Among the Immigrants:
In Union Square, in Manhattan, over at the immigrant rights protest, the Rude Pundit kept getting smacked in the face with the American flag. Walking among the tens of thousands of gathered immigrants, sympathizers, media, and gawkers, no matter where the Rude Pundit turned, someone was shoving the stars and stripes in his face. And if he wasn't getting slapped with Ol' Glory, he was getting poked by small sticks that held the flags. The American flag was ubiquitous, tied to other flags of other nations, placed on cardboard tubes with those flags, waved with fervor whenever anyone started a chant of "Si, se puede." Nobody was going to accuse these protests of being anti-American. It was the most pro-American rally the Rude Pundit's seen since the Republican convention. The American flag was selling for five bucks a pop from the dozens of vendors there. You could get flags of other countries, sure, for the same price. Each flag had a little tag on it that read, "Made in China."
People with their flags climbed onto the statue of a horse-riding George Washington at the bottom of Union Square. The statue commemorates Evacuation Day on November 25, 1783, when George Washington rode triumphantly back into New York City as the last British troops evacuated the city they had held for seven years and great swaths of Manhattan had been wrecked by the occupation. The population dropped forty percent after the British left. It would take the influx of European immigrants, assisted by laws like the Naturalization Act of 1790, which said that anyone - well, any "free white person"- who lives in the U.S. for two years may apply to become a citizen, to really make the population explode. Ah, sweet nation-building.
Yesterday, non-white persons ascended the statue and adorned it with flags from Puerto Rico and Ecuador. Then one swarthy protester braved the bronze to plant an anti-imperialism Che Guevara sign in Washington's stirrup. Yes, Che Guevara was everywhere, on signs and shirts, the de-fanged fashion icon presumed to still be a threat to the Yanquis, one presumes. There he was again, under George Washington's foot.

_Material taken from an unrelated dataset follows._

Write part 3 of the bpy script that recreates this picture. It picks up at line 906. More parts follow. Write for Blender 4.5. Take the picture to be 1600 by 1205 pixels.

And, yes, there were those Michelle Malkin-ready signs, the kind that show up on her blog as a way of discrediting an entire movement. Unlike Malkin and her ilk-in, people who prefer to exist with their heads so far up their asses that they can lick their own uvulas, the Rude Pundit actually went up to the young Latino with the crudely written "Let's Kill Bush" poster and asked him why he decided to go with that sentiment. What he got in response was not a crazy, "fuck you, gringo" attitude. Instead, the teenager said, "Bush sends people to die, so, you know, an eye for an eye." Hey, what the hell - it's biblical, right? The Rude Pundit wished him luck with the cops and headed in the opposite direction in case batons started pummeling, only to get slapped in the face with an American flag.
But, shit, besides the constant beat down by the star-spangled banner, there was much excitement in the air as cameramen from different news organizations implored people to start chanting so they could get some good b-roll for the evening broadcast, there was the gigantic sign that had a picture of Lou Dobbs, CNN's waspish face for legitimizing racism, with a Nazi symbol on his head, and there were thankfully few puppets. Among the vastly Hispanic crowd there were also signs of other people, flags of other countries, including one small group from Pakistan who held a sign that said, "Islam is about love."
In the end, the speeches couldn't be heard, the atmosphere more day-off party than protest. Does the Rude Pundit sound bored? Perhaps there's not enough heartwarming stories here of families, with their small children waving American flags and that kind of shit that makes us all feel good about being nice and liberal and warm and fuzzy and a little less guilty for being (if you are) white. Fuck that. Go somewhere else for that.
Between Saturday's March for Peace and yesterday's protests, the Rude Pundit has realized that the greatest problem with protest in America is that it's too fuckin' nice. It's all well-regulated and permitted and placed so that it inconveniences as few people as possible. This is protest against the powerful that is sanctioned by the powerful and, indeed, is that truly protest at all?
A real protest shuts shit down, fucks up the day, goes on so that the powerful have to listen or take a strong stand against the protesters. A real protest doesn't stay on the sanctioned path - it veers off and tries to get those who aren't part of the crowd to join in. Back thirty-six years ago, with its anniversary on Thursday, on May 4, 1970, protesters got shot and killed at Kent State for not listening to those who would tell them how to speak freely in this allegedly free society. The Rude Pundit knows someone who was there who said to him, "It was the hardest thing in the world to get up the next day and march. But you had to. Otherwise they had won."
If those in power can merely condescendingly look at hundreds of thousands of marching people and say, as the President and so many do, "Isn't it great that people in a free country get to express themselves," then that protest is a failure. In other words, get that fucking flag out of the Rude Pundit's face.